研究分担者 |
中武 一明 九州大学, 工学部, 教授 (70037761)
茂里 一紘 広島大学, 工学部, 教授 (90011171)
仲渡 道夫 広島大学, 工学部, 教授 (20034324)
山口 一 東京大学, 工学部, 助教授 (20166622)
梶谷 尚 東京大学, 工学部, 教授 (80010693)
|
研究概要 |
1.差分法による粘性流計算,揚力体理論によるポテンシャル流計算の比較のため、アスペクト比3,楕円平面形,NACA0012翼断面,迎角10゚という条件を選定した。

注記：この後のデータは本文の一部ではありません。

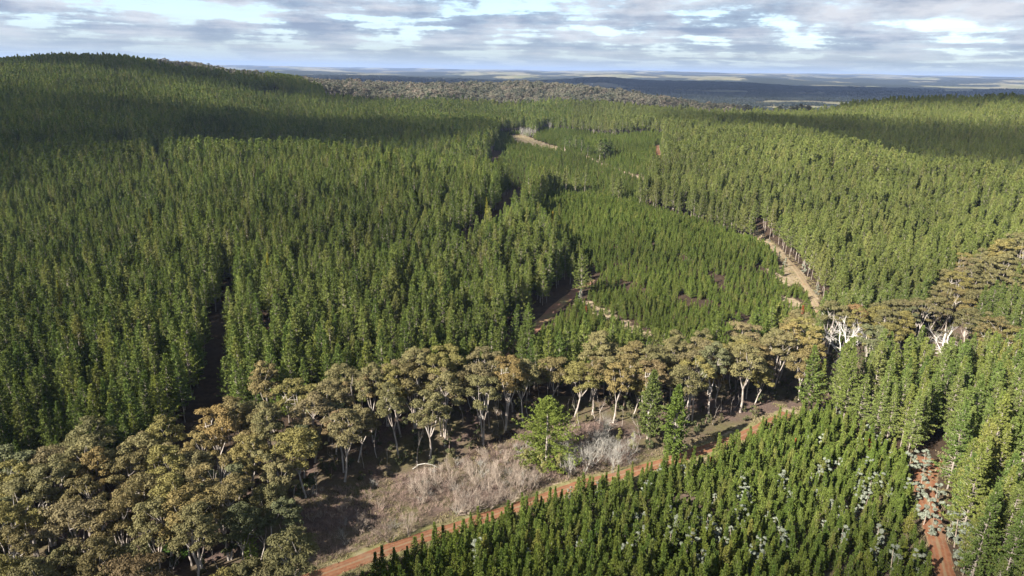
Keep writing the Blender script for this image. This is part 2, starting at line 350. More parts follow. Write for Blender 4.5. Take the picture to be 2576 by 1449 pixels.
def pine(name, seed, H, Rd, base, whorl, tuft, blade, mt, mc, up0=0.9, up1=0.15, nb=6, gappy=0.0, lean=0.4, tr=0.16, peak=0.8, cut=None):
    g = np.random.default_rng(seed); T = Acc(); Cn = Acc()
    lx, ly = g.normal(0, lean, 2)
    ax = lambda z: np.array([lx*(z/H)**2, ly*(z/H)**2, z])
    zs = np.linspace(0, H*0.98, 8); T.add(tube([ax(z) for z in zs], [tr*(1-z/H)**0.8+0.03 for z in zs], 5))
    zb = H*base; z = zb; C_, D_, L_ = [], [], []
    side = g.uniform(.8, 1.2, 8)
    while z < H-0.15:
        t = (H-z)/(H-zb); prof = min(1.0, (t/peak)**(1.0 if H < 12 else .72))*(1-0.35*max(0, (t-peak)/(1-peak+1e-6))); r = Rd*prof*g.uniform(.78, 1.18)
        a0 = g.uniform(0, 6.28)
        for b in range(nb):
            if g.random() < gappy: continue
            az = a0+b*6.283/nb+g.normal(0, .25); rb = max(0.3, r*g.uniform(.65, 1.15)*side[int(az/6.283*8) % 8])
            up = up1+(up0-up1)*(1-t)+g.normal(0, .1); el = math.atan(up); dr = np.array([math.cos(az)*math.cos(el), math.sin(az)*math.cos(el), math.sin(el)])
            o = ax(z); tip = o+dr*rb+np.array([0, 0, .12*rb])
            if rb > 1.0 and base > 0.1: T.add(tube([o, o+dr*rb*.55, tip], [.05, .035, .01], 3))
            K = max(2, int(rb*tuft))
            for j in range(K):
                s_ = (0.30+0.70*(j+g.random())/K)
                p = o+dr*rb*s_+np.array([0, 0, .12*rb*s_*s_])+g.normal(0, .10*rb**.5, 3)*np.array([1, 1, .5]); k2 = 5
                dd = unit(dr*0.65+np.array([0, 0, .55])+g.normal(0, .55, (k2, 3))); C_.append(p+dd*blade*.35); D_.append(dd); L_.append(np.full(k2, blade*g.uniform(.7, 1.15)))
        z += whorl*g.uniform(.8, 1.25)*(0.6+0.4*min(1, t*2))
    dd = unit(np.array([0, 0, 1.3])+g.normal(0, .35, (10, 3))); C_.append(ax(H)-np.array([0, 0, .5])+dd*blade*.4+np.outer(np.linspace(-1.2, .3, 10), [0, 0, 1])); D_.append(dd); L_.append(np.full(10, blade*.9))
    C_ = np.concatenate(C_); D_ = np.concatenate(D_); L_ = np.concatenate(L_); rad = C_*[1, 1, 0]; nn = unit(g.normal(0, .62, C_.shape)+np.array([0, 0, .65])+.75*rad/np.maximum(np.linalg.norm(rad, axis=1, keepdims=True), .5))
    Cn.add(leaves(C_, D_, nn, L_, L_*(.36 if H > 12 else .40))); return Proto(name, T, Cn, mt, mc)
def dome_leaves(g, c, r, n, L, flat=.8, low=-.25):
    d = unit(g.normal(0, 1, (n*2, 3))); d = d[d[:, 2] > low][:n]
    p = c+d*r*g.uniform(.72, 1.08, (len(d), 1))*np.array([1, 1, flat]); nn = unit(d+g.normal(0, .45, d.shape)); t = unit(np.cross(nn, g.normal(0, 1, d.shape)))
    return p, t, nn, L*g.uniform(.7, 1.2, len(d))
def lobes(Cn, g, c, r, sub, per, L, flat=.75):
    ds = unit(g.normal(0, 1, (sub, 3))); ds[:, 2] = np.abs(ds[:, 2])*.8-.1
    for d in ds:
        p, t, nn, ll = dome_leaves(g, c+d*r*.55*np.array([1, 1, flat]), r*g.uniform(.42, .62), per, L, .85)
        Cn.add(leaves(p, t, nn, ll, ll*.62))
def gum(name, seed, H, Rd, fork, nl=4, rl=2.0, mt=None, mc=None, per=66, L=.46, sub=7, multi=1, thin=0.0, nlob=19):
    g = np.random.default_rng(seed); T = Acc(); Cn = Acc()
    for st in range(multi):
        a0 = g.uniform(0, 6.28)+st*3.1; off = np.array([math.cos(a0), math.sin(a0), 0])*(0.8 if multi > 1 else 0); l1 = g.normal(0, .55, 2)+off[:2]*1.2
        f0 = np.array([l1[0], l1[1], H*fork*g.uniform(.92, 1.08)]); mid = (off+f0)/2+np.array([*g.normal(0, .2, 2), 0]); tr = H*.0105
        T.add(tube([off-[0, 0, .3], off+[0, 0, .5], mid, f0], [tr*1.6, tr*1.15, tr, tr*.8], 6))
        cc = np.array([l1[0]*1.3, l1[1]*1.3, H*(fork+1)*.5+H*.03]); hz = H*(1-fork)*.52; mains = []
        for i in range(nl):
            az = a0+i*6.283/nl+g.normal(0, .3); p2 = cc+np.array([math.cos(az)*Rd*.38, math.sin(az)*Rd*.38, hz*g.uniform(-.15, .25)])
            p1 = f0+(p2-f0)*.5+np.array([math.cos(az), math.sin(az), 0])*Rd*.05; T.add(tube([f0, p1, p2], [tr*.62, tr*.5, tr*.36], 5)); mains.append(p2)
        mains = np.array(mains); n = max(4, nlob//multi)
        for k in range(n):
            q = (k+.5)/n; zc = 1-q*1.35; a = k*2.39996+g.normal(0, .3); rr = math.sqrt(max(0, 1-zc*zc)); d = np.array([math.cos(a)*rr, math.sin(a)*rr, zc]); r_ = rl*g.uniform(.72, 1.2)
            e = cc+d*np.array([Rd-r_*.7, Rd-r_*.7, hz-r_*.4])*g.uniform(.85, 1.08); b = mains[np.argmin(np.linalg.norm(mains-e, axis=1))]
            T.add(tube([b, (b+e)/2+g.normal(0, .2, 3), e], [tr*.32, tr*.2, tr*.1], 4))
            if g.random() > thin: lobes(Cn, g, e+np.array([0, 0, r_*.1]), r_, sub, per, L, 1.0)
    return Proto(name, T, Cn, mt or M_gbark, mc or M_gum)
def branching(T, g, p, d, ln, r, depth, k=3, spread=.55, nb=3, up=.25):
    pts = [p]; dd = d
    for _ in range(3): dd = unit((dd+g.normal(0, .16, 3)+np.array([0, 0, up*.3]))[None])[0]; pts.append(pts[-1]+dd*ln/3)
    T.add(tube(pts, [r, r*.85, r*.7, r*.5], k if depth > 1 else 3))
    if depth == 0: return
    for b in range(nb):
        q = pts[3] if b == 0 else pts[1+b % 2]; nd = unit((dd+g.normal(0, spread, 3)+np.array([0, 0, up]))[None])[0]
        branching(T, g, q, nd, ln*g.uniform(.6, .85), r*.55, depth-1, k, spread, nb, up)
def bare(name, seed, H, stems, mt, depth=4, r=.10, spread=.5, nb=3, k=4, up=.25, fan=.45):
    g = np.random.default_rng(seed); T = Acc()
    for s_ in range(stems):
        a = g.uniform(0, 6.28); fl = fan*g.uniform(.2, 1) if stems > 1 else g.uniform(0, .1)
        d = unit(np.array([math.cos(a)*fl, math.sin(a)*fl, 1.0])[None])[0]
        branching(T, g, np.array([math.cos(a)*.3, math.sin(a)*.3, -.1])*(stems > 1), d, H*.33*g.uniform(.8, 1.1), r, depth, k, spread, nb, up)
    return Proto(name, T, None, mt, mt)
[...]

この条件では、揚力線理論・揚力面理論とも近似による誤差が大きくなるため、上記計算法の比較に適当である。 2.東大グル-プ,広大グル-プは、差分法による粘性流計算を行った。低レイノルズ数(1000)の層流計算を行った。これは、乱流モデルを導入せず、計算法そのものの直接的比較を狙ったためである。翼端渦が、翼上下面の境界層を起源とする2つのcoreを持つこと、翼下流に流れ出た渦層が翼端側にrollーupして行くことなど、定性的に正しい結果が得られた。特に翼端渦が2つのcoreを持つことは、数値計算の高い空間解像度により、初めて明瞭に示された。なお、粘性のため、揚力係数は3.の揚力体理論に基づくポテンシャル流計算のものの1/2程度になった。東大グル-プは、キャビテ-ションを伴う計算も行った。キャビティが大きくなると、翼端渦の作用のため翼端側のキャビティが長くなるとともに、揚力の低下により翼端渦が弱くなること、キャビティの下流では攪乱のため後流幅が広がることなど、実験的事実と定性的に一致する結果が得られた。 3.九大グル-プは、揚力体理論に基づくポテンシャル流計算を行った。スパン方向に20分割したパネル法により計算した。断面揚力係数及び圧力分布がスパン方向にほとんど変化しないという楕円翼特有の性質が計算された。特に翼端付近で、翼上面では流れが内側に向かい、翼下面では外側に向かって翼端渦を形成している。揚力係数は0.557と、揚力線理論によるものの約85%になった。なお、計算結果同士及び実験結果との定量的比較は、来年度行う。